Carlos Gardel

Born: 1890
Died: 1935
Education: self-taught
Career: composer

Carlos Gardel (11 December 1890 – 24 June 1935) was a singer, songwriter and actor, and is perhaps the most prominent figure in the history of tango. His birthplace is disputed between Uruguay and France. He lived in Argentina from the age of two and acquired Argentine citizenship in 1923. He grew up in the Abasto neighborhood of Buenos Aires. He attended Pio IX Industrial high-school located in the Almagro neighborhood of Buenos Aires. He died in an airplane crash at the height of his career, becoming an archetypal tragic hero mourned throughout Latin America. For many, Gardel embodies the soul of the tango style. He is commonly referred to as "Carlitos", "El Zorzal" (The Song Thrush), "The King of Tango", "El Mago" (The Magician) and "El Mudo" (The Mute). The unerring musicality of Gardel's baritone voice and the dramatic phrasing of his lyrics made miniature masterpieces of his hundreds of three-minute tango recordings. Together with lyricist and long-time collaborator Alfredo Le Pera, Gardel wrote several classic tangos, most notably: Mi Buenos Aires querido, Cuesta abajo, Amores de estudiante, Soledad, Volver, Por una cabeza and El día que me quieras. Gardel began his singing career in bars and at private parties, and sang with Francisco Martino and later in a trio with Martino and José Razzano. Gardel created the tango-canción in 1917 with his rendition of Pascual Contursi and Samuel Castriota's Mi Noche Triste. The recording sold 10,000 copies and was a hit throughout Latin America. Gardel went on tour through Argentina, Uruguay, Chile, Brazil, Puerto Rico, Venezuela, Colombia, and also made appearances in Paris, New York, Barcelona and Madrid. He sold 70,000 records in the first three months of a 1928 visit to Paris. As his popularity grew, he made a number of films for Paramount in France and the U.S. While sentimental films such as El día que me quieras and Cuesta abajo lack lasting dramatic value, they were outstanding showcases of his tremendous singing talents and movie star looks.
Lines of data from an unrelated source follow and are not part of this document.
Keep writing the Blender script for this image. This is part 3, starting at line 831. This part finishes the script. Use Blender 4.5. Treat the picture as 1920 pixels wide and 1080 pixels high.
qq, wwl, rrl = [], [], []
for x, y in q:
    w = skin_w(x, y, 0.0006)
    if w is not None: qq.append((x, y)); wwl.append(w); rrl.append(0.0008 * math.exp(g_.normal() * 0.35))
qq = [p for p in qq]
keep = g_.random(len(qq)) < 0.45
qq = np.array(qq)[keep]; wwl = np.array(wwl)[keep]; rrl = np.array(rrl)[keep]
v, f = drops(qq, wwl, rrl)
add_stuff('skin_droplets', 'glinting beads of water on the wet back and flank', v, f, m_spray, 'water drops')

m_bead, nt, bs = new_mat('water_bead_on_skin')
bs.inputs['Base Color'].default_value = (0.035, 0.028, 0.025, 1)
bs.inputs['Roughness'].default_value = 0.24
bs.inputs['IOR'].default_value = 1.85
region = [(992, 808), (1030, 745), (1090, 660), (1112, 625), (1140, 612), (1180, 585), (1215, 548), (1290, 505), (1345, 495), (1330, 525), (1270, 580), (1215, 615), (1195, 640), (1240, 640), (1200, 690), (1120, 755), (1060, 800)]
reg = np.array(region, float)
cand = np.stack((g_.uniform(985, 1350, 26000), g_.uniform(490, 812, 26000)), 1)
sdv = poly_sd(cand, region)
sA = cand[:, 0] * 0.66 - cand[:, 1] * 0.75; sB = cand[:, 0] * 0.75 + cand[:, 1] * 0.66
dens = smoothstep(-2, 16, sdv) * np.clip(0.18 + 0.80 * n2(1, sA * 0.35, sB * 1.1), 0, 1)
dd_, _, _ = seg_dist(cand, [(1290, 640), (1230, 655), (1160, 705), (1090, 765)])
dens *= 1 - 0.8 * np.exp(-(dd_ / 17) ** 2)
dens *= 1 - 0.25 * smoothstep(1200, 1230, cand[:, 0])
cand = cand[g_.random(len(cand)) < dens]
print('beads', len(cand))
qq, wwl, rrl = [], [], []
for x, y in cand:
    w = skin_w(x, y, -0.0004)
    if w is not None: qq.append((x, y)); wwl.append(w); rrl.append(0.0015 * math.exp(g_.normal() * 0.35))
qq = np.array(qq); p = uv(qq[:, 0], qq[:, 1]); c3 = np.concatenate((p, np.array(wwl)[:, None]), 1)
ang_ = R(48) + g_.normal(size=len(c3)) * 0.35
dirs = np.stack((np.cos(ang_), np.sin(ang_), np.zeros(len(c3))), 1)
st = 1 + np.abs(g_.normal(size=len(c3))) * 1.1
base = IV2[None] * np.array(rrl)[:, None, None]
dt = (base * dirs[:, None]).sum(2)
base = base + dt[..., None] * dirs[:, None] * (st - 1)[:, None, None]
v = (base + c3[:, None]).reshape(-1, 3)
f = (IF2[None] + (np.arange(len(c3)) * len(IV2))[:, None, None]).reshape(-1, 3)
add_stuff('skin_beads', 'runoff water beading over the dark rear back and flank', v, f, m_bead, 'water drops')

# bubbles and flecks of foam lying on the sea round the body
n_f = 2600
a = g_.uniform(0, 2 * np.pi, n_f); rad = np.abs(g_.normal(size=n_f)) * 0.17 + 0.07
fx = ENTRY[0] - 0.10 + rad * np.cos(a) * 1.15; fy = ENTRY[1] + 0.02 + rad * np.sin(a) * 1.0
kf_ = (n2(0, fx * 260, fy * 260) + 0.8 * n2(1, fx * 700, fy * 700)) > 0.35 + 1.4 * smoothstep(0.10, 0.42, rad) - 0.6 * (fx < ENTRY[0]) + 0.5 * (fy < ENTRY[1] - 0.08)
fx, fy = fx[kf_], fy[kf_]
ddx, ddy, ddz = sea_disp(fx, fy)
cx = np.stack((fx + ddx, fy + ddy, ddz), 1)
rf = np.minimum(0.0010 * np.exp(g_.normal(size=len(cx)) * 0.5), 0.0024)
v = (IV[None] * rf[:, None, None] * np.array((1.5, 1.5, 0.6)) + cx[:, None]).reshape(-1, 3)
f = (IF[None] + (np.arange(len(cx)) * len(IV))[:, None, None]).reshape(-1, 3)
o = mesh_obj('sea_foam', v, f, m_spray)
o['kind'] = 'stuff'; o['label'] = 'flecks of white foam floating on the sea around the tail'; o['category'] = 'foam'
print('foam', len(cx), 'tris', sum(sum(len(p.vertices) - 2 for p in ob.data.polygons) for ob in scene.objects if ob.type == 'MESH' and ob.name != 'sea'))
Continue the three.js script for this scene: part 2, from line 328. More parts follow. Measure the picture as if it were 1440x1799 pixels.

In 1915 Gardel was supposedly wounded after being shot by Che Guevara's father, Ernesto Guevara Lynch, as a result of a bar room brawl in the belle epoque Palais de Glace in the Recoleta district of Buenos Aires, although different versions assert that he was shot in the chest or in the leg, yet another variation holds that it was not Che's father but rather Roberto Guevara, an upper-class boy often involved in quarrels.